Chosen links

Links - 1st October 2023

WordPress kills the Blogger star

What I’m trying to say here is reiterating that Automattic has effectively stopped looking at bloggers, particularly semi-pro bloggers (who can pay, but can’t reconcile the cost of their full offerings) as their target and customers.

Indeed, the vast majority of those Semi-Pro bloggers appear to have migrated, over the past fifteen years, to Medium at first, and to Substack more recently. And while the latter still allows you to read the content over RSS feeds (unless paywalled), it also shows what other of these semi-pros blogger have started doing: owning the relationship with the readers, in form of newsletters that you need to explicitly subscribe to. Even Jetpack tries to upsell you on paid newsletters as you post your blog!

ARMfuck: Turing completeness from two RISC instructions

Thanks to making the program counter a general purpose register (henceforth referred to as pc or r15) and showing its actual (i.e. pipelined) value instead of the address of the current instruction, the ARM architecture has many rather “fun” edge cases. The LDM and STM instructions in particular are so bad that they’ve become a meme on the emudev Discord server. A couple of us have realized and joked about how they’re even turing complete, but that never went beyond a funny thought experiment until now.

TBM 244: We JUST need to align incentives

A simplistic take on this might be that you can use incentives to “design” a system. “Get the incentives right, and the rest takes care of itself!” A more nuanced take is that while incentives can be designed and implemented (we certainly can decide on a benefits package or “reward good behavior”), more often than not, incentives emerge, clash, interact, and morph.

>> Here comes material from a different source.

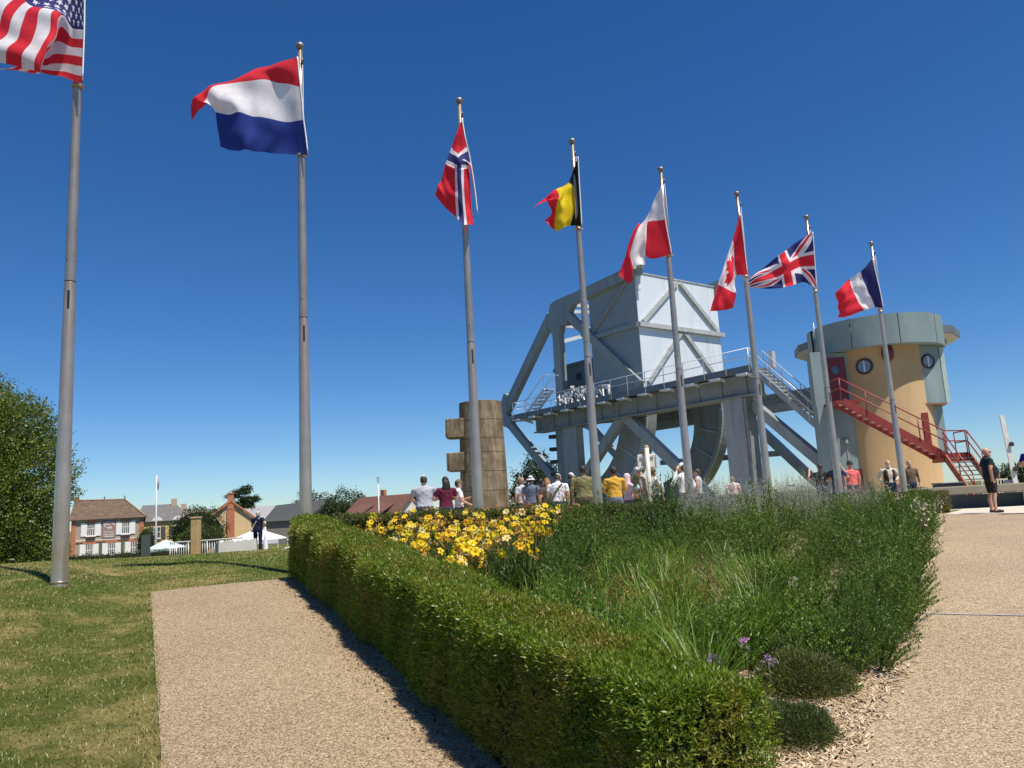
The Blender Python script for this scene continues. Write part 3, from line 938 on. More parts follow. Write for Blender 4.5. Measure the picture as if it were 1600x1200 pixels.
# leaf colours
ROSE = leafmat('shrub_needle', [(0.0, (0.04, 0.085, 0.013)), (0.5, (0.082, 0.152, 0.026)), (0.85, (0.135, 0.21, 0.044)), (1.0, (0.22, 0.28, 0.085))], 0.28, gloss=0.02)
ROSE2 = leafmat('shrub_needle_fresh', [(0.0, (0.055, 0.125, 0.012)), (0.5, (0.105, 0.21, 0.020)), (1.0, (0.19, 0.28, 0.05))], 0.3)
HEATH = leafmat('heath_needle', [(0.0, (0.05, 0.075, 0.02)), (0.6, (0.10, 0.135, 0.035)), (0.92, (0.16, 0.185, 0.06)), (1.0, (0.30, 0.19, 0.09))], 0.2)
STEM = mat('plant_stem', (0.10, 0.085, 0.045), 0.9, var=0.3, scale=20)
def shrub_mesh(name, R, H, stems, per, nl, nw, leaf, spread=0.55, seed=1):
    """bushy plant of upright stems clothed in needles; returns (foliage mesh, stem mesh)"""
    base_r = R * 0.45 * np.sqrt(rng.random(stems))
    a = rng.random(stems) * 2 * PI
    b0 = np.c_[base_r * np.cos(a), base_r * np.sin(a), np.zeros(stems)]
    out = np.c_[np.cos(a), np.sin(a), np.zeros(stems)]
    rr = base_r / (R * 0.45)
    Hs = H * (1.08 - 0.66 * rr ** 2) * rng.uniform(0.68, 1.12, stems)
    reach = R * spread * rr * rng.uniform(0.7, 1.3, stems)
    jx = rng.normal(size=(stems, 2)) * R * 0.12
    t = (np.arange(per)[None, :] + rng.random((stems, per))) / per
    t = 0.12 + 0.88 * t
    P = b0[:, None] + out[:, None] * (reach[:, None] * t ** 1.4)[..., None]
    P[..., 2] += Hs[:, None] * t
    P[..., :2] += jx[:, None] * (t ** 2)[..., None]
    P = P.reshape(-1, 3)
    d = rng.normal(size=P.shape) * 0.8
    d[:, 2] = np.abs(d[:, 2]) * 0.5 + 0.75
    sz = rng.uniform(0.6, 1.25, len(P))
    v, f = needles(P, d, nl * sz, nw * sz)
    me = fast(name, v, f, leaf)
    mesh = me.data
    bpy.data.objects.remove(me)
    sb = MB()
    for i in range(0, stems, max(1, stems // 14)):
        p1 = b0[i] + out[i] * reach[i] + np.array([jx[i][0], jx[i][1], Hs[i] * 0.97])
        pm = b0[i] + out[i] * reach[i] * 0.35 + np.array([jx[i][0] * .25, jx[i][1] * .25, Hs[i] * 0.5])
        sb.tube([b0[i], pm, p1], [0.008, 0.005, 0.002], 4, cap=False)
    so = sb.build('stem_tmp', STEM)
    sm = so.data
    bpy.data.objects.remove(so)
    return mesh, sm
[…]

Solving the engineering strategy crisis

Interestingly, Uber and Stripe are well-known technology companies, and I wrote a bit above about their technology strategies were, but neither were particularly proactive at writing their strategies down.

I’ve come to believe that:

  • Most companies do have an engineering strategy

  • Awareness of that engineering strategy is often inconsistent

  • It’s very rare for a company to have a written engineering strategy

This is the first really important takeaway from this talk: you can solve half the engineering strategy crisis by just writing stuff down.